Tuesday, August 2, 2011

A Communication Company that Lost the Ability to Communicate

When a life-changing event occurs - like the USA’s Olympic hockey team’s Miracle on Ice- many people remember where they were or what they were doing. I was on the couch when I lost my Fios. It was a Sunday morning (10:02 am to be exact) July 3rd and I was flipping back and forth between watching the Tour de France team time trial (my favorite stage) and the final of Wimbledon between Nadel and Djokovic (also a favorite sporting event).  

While I was enjoying the tour, my neighbor was in his backyard sinking a shovel into my Fios fiber optic cable, cutting the line. His single move was a triple punch; he took out my TV, landline and the Internet (I also happened to be finalizing the details for our vacation the following week). 

Following the disruption, I immediately checked all the known causes and determined it was outside of the house and outside of my expertise.  Verizon said that because of the holiday, the soonest they could send out a Tech person would be Tuesday, July 5th.  It’s now August 1st and I’m still dealing with this issue.  I tried hard not to write this post, but the temporary cable that is still in my backyard is a constant reminder of how this “communications company” has lost the ability to communicate with it’s customers. 

Without boring you with the detail of this mess, what I learned is that the company originally built on providing phone service has forgotten how to use the phone.
  • Service Tech reps no longer talk with customers - Instead reps send you a text message when they are on the way or when they missed you. And timing of those texts is also not in sync.  Our rep told us that he was at our house at 9:06 am. However, my wife got a text message at 10:20 am saying that our service was scheduled between 8-12 pm. 
  • Customer service cannot talk to the Tech reps – The people scheduling your service cannot directly talk with the reps.
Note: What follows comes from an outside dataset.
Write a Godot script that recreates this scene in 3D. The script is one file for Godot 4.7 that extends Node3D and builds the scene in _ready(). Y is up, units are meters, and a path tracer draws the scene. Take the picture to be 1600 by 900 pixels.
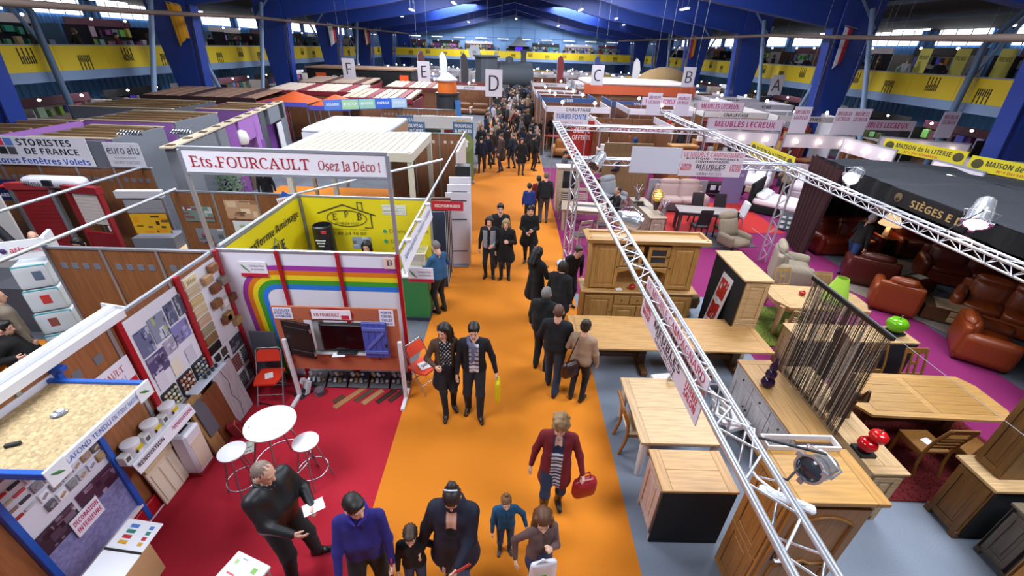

We waited for the service tech to engage us in their version of an instant messaging. 
  • Customers cannot talk to the dispatcher or the Tech rep – After the rep said he came back in the afternoon and no one was home (that is if you don’t count me staring out the window waiting for him), I was desperate to hunt him down, thinking that he was going to the wrong address. 
  • One division cannot talk to another – After I called back to reschedule the third time, my call was accidently routed to Verizon Wireless.  The rep told me he could not route my call back to Verizon Fios because “we’re another company.”  
  • Contractors cannot talk to the service department – The tech rep placed a temporary cable through my neighbor’s backyard to restore our service, telling us a contractor would come to sink the line.  The contractor did sink the line, however, he left the temporary line in my backyard (partially chewed up by my 9 month old puppy and the lawn mover). 
In my opinion, the reason for the communication loss is directly related to efficiency and scale.  Verizon has now grown so large that it no longer has to care.  Similar to Sprint in the golden days of wireless, it has momentum on the front end (acquisition) and is trying to make the backend (service) as efficient as possible to bring down the cost to service those customers.  

We were one of the first neighborhoods in the country to receive the Fios service.  Direct mail promoted the service and sales reps went door-to-door signing up customers if they didn’t already get you via telesales.  Cost was not an issue and customer service would do anything to make customers happy while it worked out the bugs in its game-changing product.  

But today, Verizon, like Sprint at its peak (which just recorded it’s 16th consecutive quarter of losing more customers than it has acquired), appears to be driving as much cost out of operations as possible by placing efficiency ahead of effectiveness.  

I can attest to the fact that using text, IM and other non-personal communication vehicles may be efficient, but certainly not effective.  Customers feel the pain and companies have no way to sense it because they have removed the person.

This quest for scalable efficiency also relates to the way technology is configured.  For example, during this ordeal my DVR cable box went out.  I called the service department to report the cable box and to request (again) that they send someone out to remove the cable from my backyard.  The box arrived a few days later, however, the technician did not.

When I called Verizon to find out what happened, they said that they could only enter one trouble ticket per call.  This is another area where efficiency breaks down.  Complex problems with multiple steps do not easily follow a service process designed for speed.  Reps have to work with customers to solve problems and many times it involves multiple steps.  If reps are compensated for how many calls they take, talk time (as little as possible with customers), and one call resolution, reps will pass on anything they view as time consuming. 

The lesson I learned is that bigger is not necessarily better.  I have 3 wireless phones, Internet, TV and a landline with Verizon.  It’s inconvenient and would be somewhat painful for me to switch (and for some services I’m contractually obligated to pay fees if I cancel). All this gives Verizon leverage.  While I enjoy paying one bill, I don’t like being treated as a number.   

Just as Sprint learned the painful lesson of being too big to care, so will Verizon.  And I look forward to that day, but until then, Verizon get your damn cable out of my backyard.